At first glance, PLU might seem to be an unlikely place to be a center of Holocaust study and scholarship. But really, it embraces the Lutheran educational tradition of working for issues of justice and tolerance.
According to Professor Emeritus of History Philip Nordquist’s ’56 second book documenting the history of PLU “Inquiry, Service, Leadership and Care: Pacific Lutheran University 1988-2008,” faculty members were already studying and teaching about the Holocaust as soon as the 1950s. But when Christopher Browning began his tenure as professor in PLU’s history department in 1974, he brought with him a renewed interest in the subject.
Browning’s 1992 publication “Ordinary Men,” is considered one of the leading texts in the field of Holocaust studies. Publication of this and other works brought accolades to Browning and PLU – for one, Browning was named as a visiting scholar at the U.S. Holocaust Memorial Museum, and at the Institute for Advanced Study at Hebrew University in Jerusalem.
Browning has since moved on to become the coveted chair in history at the University of North Carolina at Chapel Hill, but his legacy continues. Browning often returns to campus – he was, in fact, the opening night speaker at this year’s Holocaust conference.

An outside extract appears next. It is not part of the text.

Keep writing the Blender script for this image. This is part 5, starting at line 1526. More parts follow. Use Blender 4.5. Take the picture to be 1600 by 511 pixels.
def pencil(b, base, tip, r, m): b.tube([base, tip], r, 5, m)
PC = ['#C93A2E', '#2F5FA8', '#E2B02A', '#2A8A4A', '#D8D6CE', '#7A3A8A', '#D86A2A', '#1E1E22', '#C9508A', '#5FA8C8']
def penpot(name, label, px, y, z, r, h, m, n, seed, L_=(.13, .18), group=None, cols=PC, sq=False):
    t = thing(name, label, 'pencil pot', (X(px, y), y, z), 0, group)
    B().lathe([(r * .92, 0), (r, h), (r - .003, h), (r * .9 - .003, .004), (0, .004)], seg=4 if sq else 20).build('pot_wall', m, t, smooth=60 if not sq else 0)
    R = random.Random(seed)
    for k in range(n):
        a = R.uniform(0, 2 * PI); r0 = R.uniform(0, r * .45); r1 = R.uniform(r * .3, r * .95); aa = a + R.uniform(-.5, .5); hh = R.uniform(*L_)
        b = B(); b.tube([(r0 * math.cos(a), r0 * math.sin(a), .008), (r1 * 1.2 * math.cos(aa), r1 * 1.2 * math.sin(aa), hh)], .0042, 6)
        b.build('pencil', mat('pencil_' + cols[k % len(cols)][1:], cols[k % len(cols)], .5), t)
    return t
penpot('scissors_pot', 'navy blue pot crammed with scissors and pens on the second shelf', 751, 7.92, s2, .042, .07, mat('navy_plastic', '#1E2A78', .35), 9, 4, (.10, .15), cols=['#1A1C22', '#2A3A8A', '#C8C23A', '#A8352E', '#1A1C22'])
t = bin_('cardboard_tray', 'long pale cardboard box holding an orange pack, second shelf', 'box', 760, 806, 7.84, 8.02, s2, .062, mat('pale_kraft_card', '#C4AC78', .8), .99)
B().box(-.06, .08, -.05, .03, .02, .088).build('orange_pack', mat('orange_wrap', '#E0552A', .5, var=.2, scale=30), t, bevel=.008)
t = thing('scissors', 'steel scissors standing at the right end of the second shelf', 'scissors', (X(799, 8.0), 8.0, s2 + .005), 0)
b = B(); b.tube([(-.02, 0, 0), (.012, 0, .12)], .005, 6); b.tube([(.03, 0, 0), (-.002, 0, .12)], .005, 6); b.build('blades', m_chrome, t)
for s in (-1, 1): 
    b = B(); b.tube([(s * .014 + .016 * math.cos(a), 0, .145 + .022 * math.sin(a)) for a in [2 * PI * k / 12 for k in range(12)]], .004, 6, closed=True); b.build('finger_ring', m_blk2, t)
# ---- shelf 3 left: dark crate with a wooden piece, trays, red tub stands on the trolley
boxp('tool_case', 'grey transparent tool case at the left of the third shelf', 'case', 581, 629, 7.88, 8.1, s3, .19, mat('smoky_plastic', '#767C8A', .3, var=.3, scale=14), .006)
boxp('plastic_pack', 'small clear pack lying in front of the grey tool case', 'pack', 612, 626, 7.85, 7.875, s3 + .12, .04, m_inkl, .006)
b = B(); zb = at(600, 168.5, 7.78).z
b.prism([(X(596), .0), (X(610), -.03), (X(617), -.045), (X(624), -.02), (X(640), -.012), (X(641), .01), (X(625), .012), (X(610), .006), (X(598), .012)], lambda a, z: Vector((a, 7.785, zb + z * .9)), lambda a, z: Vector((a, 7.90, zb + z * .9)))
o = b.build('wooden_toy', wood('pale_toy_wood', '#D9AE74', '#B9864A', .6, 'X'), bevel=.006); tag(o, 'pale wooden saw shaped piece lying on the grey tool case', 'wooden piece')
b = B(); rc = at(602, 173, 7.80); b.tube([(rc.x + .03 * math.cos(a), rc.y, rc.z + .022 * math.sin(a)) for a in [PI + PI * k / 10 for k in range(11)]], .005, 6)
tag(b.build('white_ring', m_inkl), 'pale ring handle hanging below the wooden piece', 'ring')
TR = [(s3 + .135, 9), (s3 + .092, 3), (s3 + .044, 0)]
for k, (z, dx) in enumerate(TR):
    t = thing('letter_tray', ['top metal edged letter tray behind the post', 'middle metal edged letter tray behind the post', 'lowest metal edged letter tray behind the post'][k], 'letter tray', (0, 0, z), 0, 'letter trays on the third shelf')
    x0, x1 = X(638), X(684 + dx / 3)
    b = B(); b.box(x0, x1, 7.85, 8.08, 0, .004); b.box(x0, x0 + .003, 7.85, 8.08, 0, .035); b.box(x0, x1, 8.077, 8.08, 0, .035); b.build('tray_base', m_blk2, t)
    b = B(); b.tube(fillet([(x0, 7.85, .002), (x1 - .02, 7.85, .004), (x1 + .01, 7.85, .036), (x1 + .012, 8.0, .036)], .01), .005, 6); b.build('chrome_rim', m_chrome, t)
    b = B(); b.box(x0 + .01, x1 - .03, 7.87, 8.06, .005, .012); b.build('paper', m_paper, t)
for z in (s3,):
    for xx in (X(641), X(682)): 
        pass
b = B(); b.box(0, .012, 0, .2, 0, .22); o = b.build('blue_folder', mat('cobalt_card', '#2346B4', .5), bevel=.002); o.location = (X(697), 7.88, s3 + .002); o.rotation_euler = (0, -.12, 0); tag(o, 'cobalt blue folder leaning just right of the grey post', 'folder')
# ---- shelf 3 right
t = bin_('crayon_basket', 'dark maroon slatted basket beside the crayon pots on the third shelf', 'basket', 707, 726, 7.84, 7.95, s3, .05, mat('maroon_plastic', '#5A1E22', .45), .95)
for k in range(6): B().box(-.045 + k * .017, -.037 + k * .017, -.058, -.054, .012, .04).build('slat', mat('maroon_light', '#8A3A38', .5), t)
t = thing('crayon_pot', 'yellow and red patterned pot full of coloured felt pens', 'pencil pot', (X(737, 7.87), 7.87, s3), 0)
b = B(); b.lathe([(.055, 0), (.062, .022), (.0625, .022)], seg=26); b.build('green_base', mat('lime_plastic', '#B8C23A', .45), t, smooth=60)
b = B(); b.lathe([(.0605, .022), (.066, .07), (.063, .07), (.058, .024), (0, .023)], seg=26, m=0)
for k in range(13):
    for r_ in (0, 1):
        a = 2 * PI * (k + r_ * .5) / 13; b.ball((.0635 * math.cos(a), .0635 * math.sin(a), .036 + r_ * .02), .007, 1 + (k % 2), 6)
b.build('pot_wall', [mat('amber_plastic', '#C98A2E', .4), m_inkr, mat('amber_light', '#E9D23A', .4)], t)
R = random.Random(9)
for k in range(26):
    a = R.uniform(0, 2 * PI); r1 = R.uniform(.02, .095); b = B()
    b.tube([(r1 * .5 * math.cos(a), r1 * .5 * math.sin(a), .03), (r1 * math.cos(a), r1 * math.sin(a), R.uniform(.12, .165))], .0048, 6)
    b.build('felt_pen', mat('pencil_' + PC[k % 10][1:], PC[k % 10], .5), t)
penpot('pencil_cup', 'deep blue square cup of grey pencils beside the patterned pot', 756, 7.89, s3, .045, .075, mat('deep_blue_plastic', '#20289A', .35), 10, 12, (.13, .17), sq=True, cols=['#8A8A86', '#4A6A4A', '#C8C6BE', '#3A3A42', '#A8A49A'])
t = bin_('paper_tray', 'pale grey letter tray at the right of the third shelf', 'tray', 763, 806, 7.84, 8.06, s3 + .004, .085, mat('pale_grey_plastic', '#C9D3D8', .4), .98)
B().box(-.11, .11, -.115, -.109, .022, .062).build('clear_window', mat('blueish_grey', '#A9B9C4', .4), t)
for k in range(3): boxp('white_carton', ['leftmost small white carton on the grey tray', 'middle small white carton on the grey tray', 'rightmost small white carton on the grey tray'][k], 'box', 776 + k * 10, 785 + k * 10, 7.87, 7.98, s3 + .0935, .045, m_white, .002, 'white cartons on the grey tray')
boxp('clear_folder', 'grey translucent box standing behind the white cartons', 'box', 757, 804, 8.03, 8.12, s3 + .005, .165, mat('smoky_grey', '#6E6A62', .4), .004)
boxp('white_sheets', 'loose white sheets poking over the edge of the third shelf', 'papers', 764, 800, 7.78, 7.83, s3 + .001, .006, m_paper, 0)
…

“Chris Browning built such momentum here and created this tremendous attention for PLU. Now when people throughout the United States and in Europe hear Pacific Lutheran University, they recognize it as an important center in Holocaust studies,” said Professor of History and recipient of the Kurt Mayer Chair of Holocaust Studies Robert Ericksen.
Ericksen himself is an internationally recognized Holocaust scholar, most notably for the book “Theologians Under Hitler.” His work at PLU has continued to raise the profile of Holocaust studies, and for his efforts, in 2007 he was named the Kurt Mayer professorship.
That name – Kurt Mayer – is another key reason Holocaust studies have such deep roots at PLU. The Tacoma businessman, philanthropist and community leader, now 80, came to the United States with his parents as a 10-year-old Jewish refugee from Nazi Germany on one of the last ships to leave Europe. Many of his family members perished in the Holocaust.
He eventually settled in Tacoma and in 1957 established the first volume home-building company in the area. The company, now known as Mayer Built Homes, specialized in subsidized and affordable housing.
Mayer was the first person of the Jewish faith to serve on Pacific Lutheran University’s Board of Regents, serving from 1995 to 2005. He was instrumental in the development of the university’s Holocaust Studies Program.
“When my generation passes there will no longer be eyewitnesses to an event that may yet be defined as the greatest crime in modern history,” Kurt Mayer wrote. “I am telling my story because we must continue to learn from the lessons of the past.”
And thanks to people like Mayer – and Browning, Ericksen and numerous other members of the PLU community – PLU continues to ensure that future generations will also learn these valuable, and essential, lessons.